Canadian sUAS used by Libyan rebels.

Aeryon Scout

Waterloo, CANADA – While NATO countries fly unmanned aerial vehicles (UAVs) high above Libya, none of these UAVs, or the vital intelligence they provide, was available to the Libyans fighting to free their country – they were fighting blind. So, they got one of their own. It can now be disclosed that the Libyan rebels have been using the Aeryon Scout Micro UAV to acquire intelligence on enemy positions and to coordinate their resistance efforts.

Representatives from the Transitional National Council (TNC) were looking for an imagery solution to provide to the troops on the ground. They evaluated a series of micro UAVs and chose the Aeryon Scout – and they needed it delivered immediately to those fighting at the front. Large UAVs are often flown far away from the frontline – often overseas – making it difficult to get the imagery to troops in combat. With the Aeryon Scout, the operator has direct control over the UAV and is able to see imagery in real-time.

The Aeryon Scout is a small, easy-to-fly man-packable flying robotic reconnaissance system design for operation in real-world, harsh conditions. It weighs just 3 pounds, packs into a suitcase or a backpack and can be quickly and easily deployed and operated by soldiers in the field. Instead of using joysticks, the Scout uses a map-based, touch-screen interface that allows new users to pilot the system in just minutes. The Scout essentially flies itself allowing the operator to focus on acquiring imagery.

In cooperation with the Zariba Security Corporation and the Libyan Transitional National Council, Libyan tropps were trained in-country on the use of the Aeryon Scout UAV. Docking in the besieged city of Misrata, after an 18-hour boat ride from Malta, a representative from Zariba Security delivered and conducted Scout UAV training. With enemy artillery landing nearby and rockets still falling on the city, training began at the Misrata Airport. “After only one demonstration flight, the TNC soldiers operated the following flight,” said Charles Barlow of Zariba. “I was amazed how easy it was to train people with no previous UAV or aircraft experience, especially given the language barrier. Soldiers need tough, intuitive equipment – and the Scout delivered brilliantly.”

With only a day and a half of training flights and a few familiarization flights, the rebels put the Scout into service on the frontline. “The system has been operating perfectly, with no incidents – quite impressive for those familiar with the statistics of other small UAVs in operational theatres,” said Charles Barlow. With its Vertical Take off and Landing (VTOL) ability, the Scout can be deployed in tight quarters, and hover and stare at its target.

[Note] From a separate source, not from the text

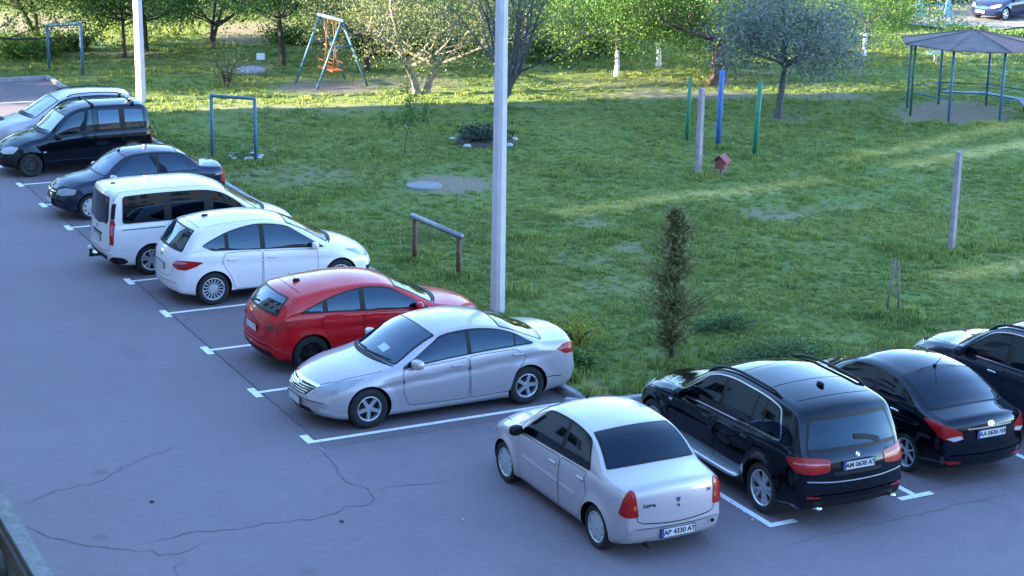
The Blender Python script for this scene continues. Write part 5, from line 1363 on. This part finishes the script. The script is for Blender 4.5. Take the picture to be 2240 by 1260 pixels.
# ---------------------------------------------------------------- greenery
def leafmat(name, cols, trans=.35):
    m_, t, b = mat_new(name)
    g = node(t, 'ShaderNodeNewGeometry'); n1 = noise(t, .9, 3, .6, 'World')
    c = ramp(t, math_(t, 'ADD', math_(t, 'MULTIPLY', g.outputs['Random Per Island'], .6), math_(t, 'MULTIPLY', n1, .4)), [(.2, cols[0]), (.5, cols[1]), (.8, cols[2])])
    t.links.new(c, b.inputs['Base Color']); b.inputs['Roughness'].default_value = .6; b.inputs['Specular IOR Level'].default_value = .25
    tr = node(t, 'ShaderNodeBsdfTranslucent'); t.links.new(c, tr.inputs[0])
    mx = node(t, 'ShaderNodeMixShader'); mx.inputs[0].default_value = trans
    t.links.new(b.outputs[0], mx.inputs[1]); t.links.new(tr.outputs[0], mx.inputs[2])
    t.links.new(mx.outputs[0], t.nodes['Material Output'].inputs[0])
    return m_
LF = {'spring': leafmat('leaf_spring', [(.048, .115, .020), (.085, .170, .032), (.145, .235, .052)]),
      'dark': leafmat('leaf_dark', [(.035, .085, .016), (.065, .135, .024), (.11, .19, .038)]),
      'pale': leafmat('leaf_pale', [(.10, .135, .045), (.15, .175, .07), (.21, .21, .105)]),
      'olive': leafmat('leaf_silver', [(.085, .115, .080), (.14, .17, .135), (.215, .24, .20)], .2),
      'sparse': leafmat('leaf_sparse', [(.07, .11, .03), (.12, .16, .045), (.17, .21, .07)]),
      'thuja': leafmat('leaf_thuja', [(.105, .125, .048), (.155, .165, .062), (.22, .195, .08)], .3),
      'juniper': leafmat('leaf_juniper', [(.040, .085, .028), (.070, .130, .038), (.115, .175, .05)], .15),
      'yellow': leafmat('leaf_yellow', [(.10, .13, .02), (.22, .22, .03), (.38, .33, .04)]),
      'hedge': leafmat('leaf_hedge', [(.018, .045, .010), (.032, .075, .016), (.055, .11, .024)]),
      'bedp': leafmat('leaf_bed', [(.018, .032, .022), (.035, .052, .038), (.06, .08, .06)], .15)}
def barkmat(name, c, white_to=None):
    m_, t, b = mat_new(name)
    f = noise(t, 6, 5, .65); col = ramp(t, f, [(.3, tuple(x*.55 for x in c)), (.7, tuple(min(1, x*1.3) for x in c))])
    if white_to:
        tc = node(t, 'ShaderNodeTexCoord'); sp = node(t, 'ShaderNodeSeparateXYZ'); t.links.new(tc.outputs['Object'], sp.inputs[0])
        h = math_(t, 'ADD', sp.outputs['Z'], math_(t, 'MULTIPLY', f, .25))
        col = mix(t, math_(t, 'LESS_THAN', h, white_to), col, (.74, .73, .70))
    t.links.new(col, b.inputs['Base Color']); b.inputs['Roughness'].default_value = .9
    bump(t, b, noise(t, 22, 5, .7), .6, .03)
    return m_
BK = {'dark': barkmat('bark_dark', (.045, .036, .030)), 'grey': barkmat('bark_grey', (.085, .078, .085)), 'pale': barkmat('bark_pale', (.24, .195, .15)),
      'white': barkmat('bark_whitewashed', (.10, .085, .07), 1.12), 'brown': barkmat('bark_brown', (.12, .075, .055))}

def quads(name, Pm, mat, parent):
    """Pm: (N,4,3) array of leaf corners -> one mesh"""
    n = len(Pm); me = bpy.data.meshes.new(name)
    me.vertices.add(n*4); me.vertices.foreach_set('co', Pm.reshape(-1).astype(np.float32))
    me.loops.add(n*4); me.loops.foreach_set('vertex_index', np.arange(n*4, dtype=np.int32))
    me.polygons.add(n); me.polygons.foreach_set('loop_start', np.arange(0, n*4, 4, dtype=np.int32)); me.polygons.foreach_set('loop_total', np.full(n, 4, np.int32))
    me.update(); me.validate(); me.materials.append(mat)
    o = bpy.data.objects.new(name, me); C.objects.link(o); o.parent = parent
    return o
def leaves(cent, size, r, ratio=.5, droop=.0, dirs=None, jitter=1.0):
    n = len(cent); d = r.normal(size=(n, 3)) if dirs is None else dirs+r.normal(size=(n, 3))*jitter
    d[:, 2] -= droop; d /= np.linalg.norm(d, axis=1)[:, None]+1e-9
    s = np.cross(d, r.normal(size=(n, 3))); s /= np.linalg.norm(s, axis=1)[:, None]+1e-9
    L = size*r.uniform(.6, 1.35, n)[:, None]; a = d*L; b = s*L*ratio*.5
    return np.stack([cent-a*.5, cent+b, cent+a*.5, cent-b], 1)

def tree(name, loc, H, tr, label, cat='tree', leaf='spring', bark='dark', fork=.35, spread=.35, nl=7, nleaf=6500, lsize=.13, clump=.45, seed=1, stems=1, lean=(0, 0), drop=.0, low=0.0, group=None, up=.75, bulk=0.0, sub=(4, 3), twigleaf=1.0, ratio=.55, ivy=0, lk=.38):
    r = random.Random(seed); nr = np.random.default_rng(seed); lsize *= .70; nleaf = int(nleaf*1.85)
    root = empty(name, (loc[0], loc[1], gz(loc[0], loc[1])-.04)); tb = MB(); tips = []
    def limb(p, d, L, rad0, lev):
        d = d.normalized(); n = 5; pts = [p]; rs = [rad0]; cur = p.copy(); dd = d.copy()
        for i in range(n):
            dd = (dd+Vector((r.gauss(0, .16), r.gauss(0, .16), r.gauss(.05, .10)))).normalized()
            cur = cur+dd*(L/n); pts.append(cur.copy()); rs.append(rad0*(1-.72*(i+1)/n))
        tb.tube(pts, rs, 7 if lev < 1 else (5 if lev < 2 else 4), caps=False)
        if lev >= 2:
            tips.extend([(q, .6+.4*i/n) for i, q in enumerate(pts) if i >= 1]); return
        if lev == 1: tips.extend([(q, .6) for q in pts[3:]])
        ns = sub[0] if lev == 0 else sub[1]
        for k in range(ns):
            t = .35+.65*(k+r.random())/ns; i = min(int(t*n), n-1); q = pts[i].lerp(pts[i+1], t*n-i)
            ax = dd.orthogonal().normalized(); ax.rotate(Quaternion(dd, r.uniform(0, 2*math.pi)))
            nd = (dd*r.uniform(.45, .9)+ax*r.uniform(.6, 1.0)+Vector((0, 0, .15-drop))).normalized()
            limb(q, nd, L*r.uniform(.42, .62), max(.008, rad0*(1-.7*t)*.6), lev+1)
    for s_ in range(stems):
        an = r.uniform(0, 6.28)+s_*2*math.pi/max(stems, 1); off = Vector((math.cos(an), math.sin(an), 0))*(tr*.9 if stems > 1 else 0)
        ln = Vector((lean[0], lean[1], 0))+(Vector((math.cos(an), math.sin(an), 0))*.28 if stems > 1 else Vector())
        hf = H*fork; pts = []; rs = []
        q = tr*(1.0 if stems == 1 else .75)
        for i in range(7):
            t = i/6; pts.append(off+ln*hf*t*t*1.0+ln*hf*t*.4+Vector((r.gauss(0, .03)*H*.1, r.gauss(0, .03)*H*.1, hf*t))*1.0); rs.append(q*(1.35 if i == 0 else 1.0-.35*t))
        pts[0] = off.copy(); tb.tube(pts, rs, 9, caps=False)
        m_ = max(3, nl//stems)
        for k in range(m_):
            a = 2*math.pi*(k+r.uniform(-.3, .3))/m_+an; el = r.uniform(up*.5, up*1.3)
            st_ = pts[-1] if k % 2 == 0 else pts[-2].lerp(pts[-1], r.random())
            if low and k % 3 == 2: st_ = pts[3].lerp(pts[5], r.random()); el = r.uniform(.05, .4)
            d = Vector((math.cos(a), math.sin(a), math.tan(min(el, 1.35))*.9))+ln*.5
            limb(st_, d, (H-hf)*r.uniform(.55, .85)*(spread/.35)**.4, q*lk, 0)
        limb(pts[-1], Vector((ln.x, ln.y, 1)), (H-hf)*.9, q*min(.6, lk*1.5), 0)
    o = tb.build('trunk', BK[bark], root, True)
    T = np.array([tuple(p) for p, w_ in tips]); W_ = np.array([w_ for p, w_ in tips]); W_ /= W_.sum()
    ii = nr.choice(len(T), nleaf, p=W_)
    # clumps: offset shared inside a clump so that light and dark masses form
    cl_ = nr.normal(size=(len(T), 3))*clump*.55
    cent = T[ii]+cl_[ii]+nr.normal(size=(nleaf, 3))*clump*nr.uniform(.25, 1.0, (nleaf, 1))
    cent[:, 2] = np.maximum(cent[:, 2], .25)
    Q = leaves(cent, lsize, nr, ratio, drop*.8)
    if ivy:
        a = nr.uniform(0, 6.28, ivy); z = nr.uniform(.3, H*fork, ivy); rr_ = tr*nr.uniform(1.0, 1.9, ivy)
        cc = np.stack([np.cos(a)*rr_, np.sin(a)*rr_, z], 1)+nr.normal(size=(ivy, 3))*.12; Q = np.concatenate([Q, leaves(cc, lsize, nr, ratio)])
    quads('crown', Q, LF[leaf], root)
    return tag(root, label, cat, group)
def at(u, v): p = unp(u, v, .1); return (p.x, p.y)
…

The Libyans use both day and night-time cameras. The day camera allows them to gather detailed images and video, while the night-time camera is a thermal imager, gathering heat images of equipment and people on the ground. The images and video below are of a Libyan artillery position taken at night with the thermal camera. Each image is embedded with date and time stamps and highly accurate latitude and longitude information for every target.

The Scout was designed for desert operation, such as this use in Libya, able to operate in temperatures up to +50C and in sandy or wet conditions. Defence acquisitions by and for use in other Middle Eastern countries are in process.


2 thoughts on “Canadian sUAS used by Libyan rebels.

  1. Slightly disconcerting. I suppose it is a matter of time before similar technology turns up in the hands of the Taliban etc.

  2. It is interesting to note the drone used for military operations by the rebels (recognised as rightful govt by Canada just before exporting it so nothing wrong here) has been transported aboard a ship that carried Red Cross aid, as photodocumented by the importer.
    Nothing wrong with it, except, don’t be surprised if mr K bombs a few humanitarian aid ships in the near future or accuse Red Cross for unilateral collaboration with rebels.
    The car with Red Cross marking was clearly visible on the deck of the ship that transported it.